31 Dec 2008
October
October was dominated announcements serving to highlight the resilience of the green business movement in the face of increasingly hostile economic head winds.
A raft of studies emerged showing that European green and ethical investment had doubled over the past three years, that the global carbon market was on track to top $100bn, and that clean tech investment was now bigger than investment in biotech, software and the entire GDP of Greece.
There was also good news for the renewables sector on both sides of the Atlantic when the US government finally extended tax credits for the sectior that had been scheduled to expire at the end of the year and the Masdar investment fund stepped in to take Shell's unwanted stake in the flagship London Array offshore wind farm project.
And further good news came when Obama said that addressing the US energy crisis would be his top priority on taking office, while Gordon Brown enjoyed one of his occasional flirtations with the environmental movement by announcing the launch of a new Department of Energy and Climate Change.
Meanwhile, The Royal Society took a rather more pessimistic, or should that be realistic, view of current efforts to tackle climate change and unveiled a major research programme designed to look at ways of artificially cooling the planet's climate in the event that we screw things up beyond all recognition.
November
November 2008, the second time in three months when you could claim, without too much risk of hyperbole, that the world had changed.
The historic election of Barack Obama as US president prompted global celebrations and a sense of genuine optimism that a whole new type of political leadership was possible.
The environmental movement was at the forefront of the victory party, as Obama made a series of green commitments that, if honoured, promise to reinvigorate the global fight against climate change.
Sadly, President Bush responded in an all too familiar manner, taking the scissors to a raft of green regulations - a move Obama's transition team were quick to say they would do their utmost to reverse.
In a world first of a rather different kind, the UK finally passed its long anticipated climate change bill, though not before beefing up the legally binding emission targets still further.
Although anyone tempted to argue that the election of Obama and the emergence of legally binding emission reduction targets would make everything all right were given a nasty shock with the news that climate change is on track to put $2.5 trillion worth of real estate at risk in the coming years, in California alone.

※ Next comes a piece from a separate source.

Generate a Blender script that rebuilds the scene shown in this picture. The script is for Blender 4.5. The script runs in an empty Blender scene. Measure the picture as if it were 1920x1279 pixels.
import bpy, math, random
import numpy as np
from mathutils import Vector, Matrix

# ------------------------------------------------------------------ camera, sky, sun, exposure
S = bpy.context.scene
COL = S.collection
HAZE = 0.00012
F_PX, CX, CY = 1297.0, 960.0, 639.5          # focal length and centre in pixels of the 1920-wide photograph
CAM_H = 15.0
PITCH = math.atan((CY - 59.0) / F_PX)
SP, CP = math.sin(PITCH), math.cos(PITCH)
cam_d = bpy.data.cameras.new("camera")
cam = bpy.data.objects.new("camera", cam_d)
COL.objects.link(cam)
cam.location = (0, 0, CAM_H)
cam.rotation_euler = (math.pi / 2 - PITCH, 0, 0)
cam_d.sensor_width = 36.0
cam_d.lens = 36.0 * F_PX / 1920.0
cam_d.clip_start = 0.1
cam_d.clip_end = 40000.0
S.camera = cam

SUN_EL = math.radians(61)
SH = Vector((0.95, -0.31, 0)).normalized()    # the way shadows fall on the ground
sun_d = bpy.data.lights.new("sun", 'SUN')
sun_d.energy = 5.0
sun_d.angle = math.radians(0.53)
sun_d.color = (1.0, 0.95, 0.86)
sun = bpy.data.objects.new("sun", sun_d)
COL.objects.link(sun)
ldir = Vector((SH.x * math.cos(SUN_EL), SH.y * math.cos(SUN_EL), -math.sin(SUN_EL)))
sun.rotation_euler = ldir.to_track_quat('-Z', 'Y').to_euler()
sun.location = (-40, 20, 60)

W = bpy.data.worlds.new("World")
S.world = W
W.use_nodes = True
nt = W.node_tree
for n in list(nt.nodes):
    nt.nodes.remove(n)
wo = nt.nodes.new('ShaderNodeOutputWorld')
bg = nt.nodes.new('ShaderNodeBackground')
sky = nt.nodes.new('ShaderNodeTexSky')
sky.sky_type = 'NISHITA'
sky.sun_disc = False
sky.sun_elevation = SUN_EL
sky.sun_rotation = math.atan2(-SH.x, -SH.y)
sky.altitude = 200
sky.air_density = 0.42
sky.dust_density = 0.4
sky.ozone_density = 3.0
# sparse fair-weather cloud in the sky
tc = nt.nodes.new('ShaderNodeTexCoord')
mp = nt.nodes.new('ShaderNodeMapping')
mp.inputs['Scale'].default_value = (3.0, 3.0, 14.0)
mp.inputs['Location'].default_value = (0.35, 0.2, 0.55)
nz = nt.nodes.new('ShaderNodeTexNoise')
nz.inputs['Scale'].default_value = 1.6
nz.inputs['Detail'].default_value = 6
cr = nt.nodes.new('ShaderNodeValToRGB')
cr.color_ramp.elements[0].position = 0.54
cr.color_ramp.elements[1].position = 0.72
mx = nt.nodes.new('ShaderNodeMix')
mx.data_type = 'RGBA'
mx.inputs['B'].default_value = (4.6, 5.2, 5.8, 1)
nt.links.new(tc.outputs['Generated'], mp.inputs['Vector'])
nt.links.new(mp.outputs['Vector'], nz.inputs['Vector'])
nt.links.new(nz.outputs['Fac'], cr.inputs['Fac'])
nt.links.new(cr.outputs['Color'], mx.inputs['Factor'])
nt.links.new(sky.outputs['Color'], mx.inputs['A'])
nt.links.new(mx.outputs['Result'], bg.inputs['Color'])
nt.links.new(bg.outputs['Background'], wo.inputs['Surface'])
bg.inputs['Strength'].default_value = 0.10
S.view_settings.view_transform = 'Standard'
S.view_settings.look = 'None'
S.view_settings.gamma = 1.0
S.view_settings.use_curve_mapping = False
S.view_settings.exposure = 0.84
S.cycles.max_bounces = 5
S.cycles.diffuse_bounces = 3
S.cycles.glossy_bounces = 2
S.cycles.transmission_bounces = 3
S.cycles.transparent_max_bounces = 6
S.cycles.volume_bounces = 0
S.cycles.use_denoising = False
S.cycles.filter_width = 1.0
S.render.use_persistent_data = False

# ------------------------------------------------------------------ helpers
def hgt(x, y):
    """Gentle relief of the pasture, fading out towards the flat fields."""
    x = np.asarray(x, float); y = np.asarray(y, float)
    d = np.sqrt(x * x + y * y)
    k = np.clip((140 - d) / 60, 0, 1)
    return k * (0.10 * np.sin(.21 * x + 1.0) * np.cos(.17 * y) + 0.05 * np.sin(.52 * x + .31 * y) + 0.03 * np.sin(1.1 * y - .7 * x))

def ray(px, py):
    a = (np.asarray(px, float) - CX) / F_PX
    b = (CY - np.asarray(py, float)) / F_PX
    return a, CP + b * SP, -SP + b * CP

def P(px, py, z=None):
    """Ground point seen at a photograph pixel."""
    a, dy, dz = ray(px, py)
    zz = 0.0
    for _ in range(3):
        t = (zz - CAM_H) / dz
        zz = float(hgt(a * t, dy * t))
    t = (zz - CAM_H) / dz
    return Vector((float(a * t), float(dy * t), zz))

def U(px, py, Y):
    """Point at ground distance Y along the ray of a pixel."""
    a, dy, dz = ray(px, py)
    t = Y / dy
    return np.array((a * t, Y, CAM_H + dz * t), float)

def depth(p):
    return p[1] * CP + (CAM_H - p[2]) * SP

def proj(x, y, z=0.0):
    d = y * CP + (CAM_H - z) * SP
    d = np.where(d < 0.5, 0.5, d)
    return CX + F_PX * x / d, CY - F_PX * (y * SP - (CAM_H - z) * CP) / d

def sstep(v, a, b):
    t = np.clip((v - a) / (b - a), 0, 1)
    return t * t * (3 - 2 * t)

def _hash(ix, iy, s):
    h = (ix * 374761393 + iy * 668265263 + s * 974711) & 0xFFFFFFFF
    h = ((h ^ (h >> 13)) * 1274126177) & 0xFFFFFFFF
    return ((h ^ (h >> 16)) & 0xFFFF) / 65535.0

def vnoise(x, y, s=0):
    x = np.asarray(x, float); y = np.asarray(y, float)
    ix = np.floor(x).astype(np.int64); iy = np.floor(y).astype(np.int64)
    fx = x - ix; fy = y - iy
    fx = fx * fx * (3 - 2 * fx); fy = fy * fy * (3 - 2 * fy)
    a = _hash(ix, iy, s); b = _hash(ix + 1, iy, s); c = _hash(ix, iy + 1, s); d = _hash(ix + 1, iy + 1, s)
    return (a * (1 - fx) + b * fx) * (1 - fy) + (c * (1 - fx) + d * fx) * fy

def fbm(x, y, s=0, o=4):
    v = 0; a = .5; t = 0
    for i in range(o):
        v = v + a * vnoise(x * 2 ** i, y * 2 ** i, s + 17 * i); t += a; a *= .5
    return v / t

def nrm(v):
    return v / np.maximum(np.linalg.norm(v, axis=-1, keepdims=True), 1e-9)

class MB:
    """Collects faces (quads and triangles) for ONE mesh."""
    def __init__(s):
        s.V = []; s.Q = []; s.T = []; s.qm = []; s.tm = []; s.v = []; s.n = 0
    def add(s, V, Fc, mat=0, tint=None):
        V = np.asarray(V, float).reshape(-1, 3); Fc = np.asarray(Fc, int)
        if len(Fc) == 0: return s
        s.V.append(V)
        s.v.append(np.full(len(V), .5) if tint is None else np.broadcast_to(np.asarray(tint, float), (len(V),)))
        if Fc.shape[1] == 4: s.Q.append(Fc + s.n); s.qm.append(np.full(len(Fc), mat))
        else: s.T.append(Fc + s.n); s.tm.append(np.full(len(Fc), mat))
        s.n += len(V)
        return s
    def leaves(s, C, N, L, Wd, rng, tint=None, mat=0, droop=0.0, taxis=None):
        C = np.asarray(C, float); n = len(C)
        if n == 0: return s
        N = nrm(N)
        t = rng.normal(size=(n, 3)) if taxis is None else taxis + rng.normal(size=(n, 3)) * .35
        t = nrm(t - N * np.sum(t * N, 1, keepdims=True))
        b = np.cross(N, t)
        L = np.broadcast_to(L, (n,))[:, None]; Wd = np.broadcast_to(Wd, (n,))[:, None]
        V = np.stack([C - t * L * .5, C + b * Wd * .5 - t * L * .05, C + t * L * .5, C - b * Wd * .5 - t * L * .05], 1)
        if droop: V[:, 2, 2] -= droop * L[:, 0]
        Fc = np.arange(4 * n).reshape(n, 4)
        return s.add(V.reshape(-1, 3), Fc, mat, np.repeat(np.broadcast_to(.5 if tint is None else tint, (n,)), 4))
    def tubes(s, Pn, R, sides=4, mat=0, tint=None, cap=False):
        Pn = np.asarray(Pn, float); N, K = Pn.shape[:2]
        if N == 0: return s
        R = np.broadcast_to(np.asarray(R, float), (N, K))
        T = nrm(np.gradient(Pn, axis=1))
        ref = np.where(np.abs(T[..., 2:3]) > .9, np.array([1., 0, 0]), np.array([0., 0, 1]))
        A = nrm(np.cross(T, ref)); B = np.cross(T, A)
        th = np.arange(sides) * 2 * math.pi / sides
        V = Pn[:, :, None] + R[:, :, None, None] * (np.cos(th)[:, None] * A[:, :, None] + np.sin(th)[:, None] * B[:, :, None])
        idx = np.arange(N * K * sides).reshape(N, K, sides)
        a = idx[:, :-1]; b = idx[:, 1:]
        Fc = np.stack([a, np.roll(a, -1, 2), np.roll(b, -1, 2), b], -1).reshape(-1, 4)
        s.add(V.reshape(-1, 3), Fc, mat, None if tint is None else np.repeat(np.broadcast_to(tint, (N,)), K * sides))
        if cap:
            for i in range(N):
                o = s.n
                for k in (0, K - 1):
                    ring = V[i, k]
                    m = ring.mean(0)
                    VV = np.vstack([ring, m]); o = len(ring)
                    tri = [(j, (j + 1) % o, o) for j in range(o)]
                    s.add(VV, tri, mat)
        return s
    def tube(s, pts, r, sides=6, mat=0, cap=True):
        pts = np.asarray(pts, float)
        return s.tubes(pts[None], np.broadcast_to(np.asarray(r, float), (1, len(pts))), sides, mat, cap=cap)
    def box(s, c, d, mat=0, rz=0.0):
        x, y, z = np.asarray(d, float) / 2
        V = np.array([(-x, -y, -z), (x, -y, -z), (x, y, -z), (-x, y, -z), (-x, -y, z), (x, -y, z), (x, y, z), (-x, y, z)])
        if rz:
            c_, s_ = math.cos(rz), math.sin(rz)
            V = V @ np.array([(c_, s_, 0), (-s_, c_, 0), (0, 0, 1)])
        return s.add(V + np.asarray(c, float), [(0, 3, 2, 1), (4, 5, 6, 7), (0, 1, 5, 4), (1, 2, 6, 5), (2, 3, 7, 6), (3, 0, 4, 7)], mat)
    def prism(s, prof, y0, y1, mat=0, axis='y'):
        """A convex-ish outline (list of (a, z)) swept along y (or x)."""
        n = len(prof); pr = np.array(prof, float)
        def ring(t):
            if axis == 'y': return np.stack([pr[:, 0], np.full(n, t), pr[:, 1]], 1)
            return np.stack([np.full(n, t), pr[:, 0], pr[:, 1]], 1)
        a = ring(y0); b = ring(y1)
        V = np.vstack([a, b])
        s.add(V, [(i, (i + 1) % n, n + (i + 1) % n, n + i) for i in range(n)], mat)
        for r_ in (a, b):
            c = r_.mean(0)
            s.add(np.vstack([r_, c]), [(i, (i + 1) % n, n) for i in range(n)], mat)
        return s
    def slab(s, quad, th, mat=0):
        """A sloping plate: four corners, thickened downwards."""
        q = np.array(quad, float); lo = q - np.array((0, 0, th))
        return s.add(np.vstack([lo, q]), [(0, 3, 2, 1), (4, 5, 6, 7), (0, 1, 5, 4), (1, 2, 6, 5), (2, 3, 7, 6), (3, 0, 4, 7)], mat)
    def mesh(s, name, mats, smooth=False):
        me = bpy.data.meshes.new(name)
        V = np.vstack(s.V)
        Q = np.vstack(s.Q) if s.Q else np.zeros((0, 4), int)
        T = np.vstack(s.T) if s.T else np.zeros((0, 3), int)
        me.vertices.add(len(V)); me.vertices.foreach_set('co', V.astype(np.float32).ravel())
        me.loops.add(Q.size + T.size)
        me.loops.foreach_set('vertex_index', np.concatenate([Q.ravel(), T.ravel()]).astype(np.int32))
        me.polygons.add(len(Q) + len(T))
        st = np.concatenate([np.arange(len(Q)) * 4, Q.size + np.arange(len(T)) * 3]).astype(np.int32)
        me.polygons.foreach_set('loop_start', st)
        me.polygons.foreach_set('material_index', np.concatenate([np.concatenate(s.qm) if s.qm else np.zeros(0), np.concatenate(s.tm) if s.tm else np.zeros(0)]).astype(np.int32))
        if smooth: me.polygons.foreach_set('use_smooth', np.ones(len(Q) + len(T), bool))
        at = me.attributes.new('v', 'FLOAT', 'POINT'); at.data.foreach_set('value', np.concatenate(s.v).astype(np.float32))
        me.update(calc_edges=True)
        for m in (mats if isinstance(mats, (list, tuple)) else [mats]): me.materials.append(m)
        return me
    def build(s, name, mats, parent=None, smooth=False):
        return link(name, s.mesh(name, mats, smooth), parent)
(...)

He once joked that people thought he was Superman, but given the scale of the challenge Obama faces you'd be forgiven for hoping that he was not joking after all.
And there were also signs that a more imminent global disaster was beginning to present new challenges to the green business movement as a collapse in demand for waste materials saw many firms struggle to find a buyer for recyclate, and the economic crisis resulted in a pre-budget report that contained little succour for green businesses.
December
The year ended with arguably the clearest signs yet that the regulatory framework and investor certainty required to build a low carbon economy is actually taking shape.

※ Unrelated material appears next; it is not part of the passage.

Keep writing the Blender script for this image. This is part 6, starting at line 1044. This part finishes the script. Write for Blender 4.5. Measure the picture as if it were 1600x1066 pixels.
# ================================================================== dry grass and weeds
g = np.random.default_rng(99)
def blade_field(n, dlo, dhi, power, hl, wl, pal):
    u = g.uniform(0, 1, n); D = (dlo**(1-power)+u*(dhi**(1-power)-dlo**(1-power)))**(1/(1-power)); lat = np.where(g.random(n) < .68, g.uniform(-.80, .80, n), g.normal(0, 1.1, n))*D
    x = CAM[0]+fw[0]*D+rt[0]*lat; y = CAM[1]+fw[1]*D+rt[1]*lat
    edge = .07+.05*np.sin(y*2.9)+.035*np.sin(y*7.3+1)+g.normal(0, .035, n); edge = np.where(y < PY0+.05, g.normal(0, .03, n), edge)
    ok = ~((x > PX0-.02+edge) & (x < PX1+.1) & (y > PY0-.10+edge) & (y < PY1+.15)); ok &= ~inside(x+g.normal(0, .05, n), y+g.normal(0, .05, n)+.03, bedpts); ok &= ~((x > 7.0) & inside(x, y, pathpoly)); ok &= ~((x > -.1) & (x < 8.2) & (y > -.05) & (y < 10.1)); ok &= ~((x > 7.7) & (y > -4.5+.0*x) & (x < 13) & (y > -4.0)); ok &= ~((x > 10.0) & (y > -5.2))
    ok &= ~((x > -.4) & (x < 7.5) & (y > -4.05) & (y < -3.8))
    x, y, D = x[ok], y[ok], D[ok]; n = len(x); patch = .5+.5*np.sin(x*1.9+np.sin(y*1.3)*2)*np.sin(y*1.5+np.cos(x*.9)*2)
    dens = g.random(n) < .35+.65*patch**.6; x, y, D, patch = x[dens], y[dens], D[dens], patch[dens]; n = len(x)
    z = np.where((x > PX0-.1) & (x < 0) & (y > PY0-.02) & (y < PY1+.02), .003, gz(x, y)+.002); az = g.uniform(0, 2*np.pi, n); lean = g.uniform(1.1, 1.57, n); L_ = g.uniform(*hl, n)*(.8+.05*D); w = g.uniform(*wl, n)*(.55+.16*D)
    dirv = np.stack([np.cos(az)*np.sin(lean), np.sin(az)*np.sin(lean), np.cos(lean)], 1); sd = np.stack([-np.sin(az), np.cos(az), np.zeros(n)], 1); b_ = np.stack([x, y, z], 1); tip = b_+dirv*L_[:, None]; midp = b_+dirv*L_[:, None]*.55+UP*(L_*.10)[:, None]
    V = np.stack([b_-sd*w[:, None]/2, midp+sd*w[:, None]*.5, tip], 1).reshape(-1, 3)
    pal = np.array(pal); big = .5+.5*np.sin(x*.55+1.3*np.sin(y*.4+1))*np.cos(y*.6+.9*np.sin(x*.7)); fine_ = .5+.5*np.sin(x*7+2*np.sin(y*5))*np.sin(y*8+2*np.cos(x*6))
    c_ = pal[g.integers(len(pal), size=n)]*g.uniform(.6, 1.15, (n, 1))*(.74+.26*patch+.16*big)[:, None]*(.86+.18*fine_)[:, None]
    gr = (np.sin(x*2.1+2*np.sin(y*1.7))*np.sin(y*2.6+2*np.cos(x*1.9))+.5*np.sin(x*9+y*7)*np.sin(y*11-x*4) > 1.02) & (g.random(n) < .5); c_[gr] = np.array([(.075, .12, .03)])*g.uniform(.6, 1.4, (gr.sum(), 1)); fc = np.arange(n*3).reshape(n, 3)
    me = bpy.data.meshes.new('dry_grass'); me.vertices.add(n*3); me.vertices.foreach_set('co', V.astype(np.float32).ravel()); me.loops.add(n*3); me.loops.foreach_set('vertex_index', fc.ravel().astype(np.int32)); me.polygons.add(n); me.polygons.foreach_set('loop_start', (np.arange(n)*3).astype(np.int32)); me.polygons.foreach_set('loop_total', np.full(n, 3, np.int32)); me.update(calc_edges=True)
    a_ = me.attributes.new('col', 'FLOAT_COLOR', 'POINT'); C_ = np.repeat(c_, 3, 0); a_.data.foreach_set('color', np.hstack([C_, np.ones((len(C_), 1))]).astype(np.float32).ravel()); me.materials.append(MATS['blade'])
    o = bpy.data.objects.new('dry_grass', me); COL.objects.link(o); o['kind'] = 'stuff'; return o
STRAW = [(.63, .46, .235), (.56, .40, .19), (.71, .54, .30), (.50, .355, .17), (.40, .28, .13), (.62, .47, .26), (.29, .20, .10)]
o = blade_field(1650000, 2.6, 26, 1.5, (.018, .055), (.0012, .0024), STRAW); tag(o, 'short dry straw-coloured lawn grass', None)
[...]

European leaders defied the doubters to deliver a climate change action plan that might have failed to keep environmentalists happy, but did promise to result in real and deep emission reductions. While at the same time the UK's independent climate change committee published its first wave of carbon budgets, again signalling to businesses that emission reductions are inevitable.
Across the Atlantic, Obama set out plans for a Green New Deal designed to simultaneously cut emissions and reinvigorate the economy, while further underlining the seriousness with which he took the need to decarbonise the US economy by appointing Nobel Prize winner Stephen Chu as energy secretary.
Just to show things hadn't changed completely the UK government continued to prevaricate over plans for a third runway at Heathrow, delaying the final decision until next year, and the UN's climate change talks in Poznan once again delivered little in the way of meaningful progress.
And Scotland finished the year by claiming it wanted to become the Saudi Arabia of marine energy - one question, where will they get the sand?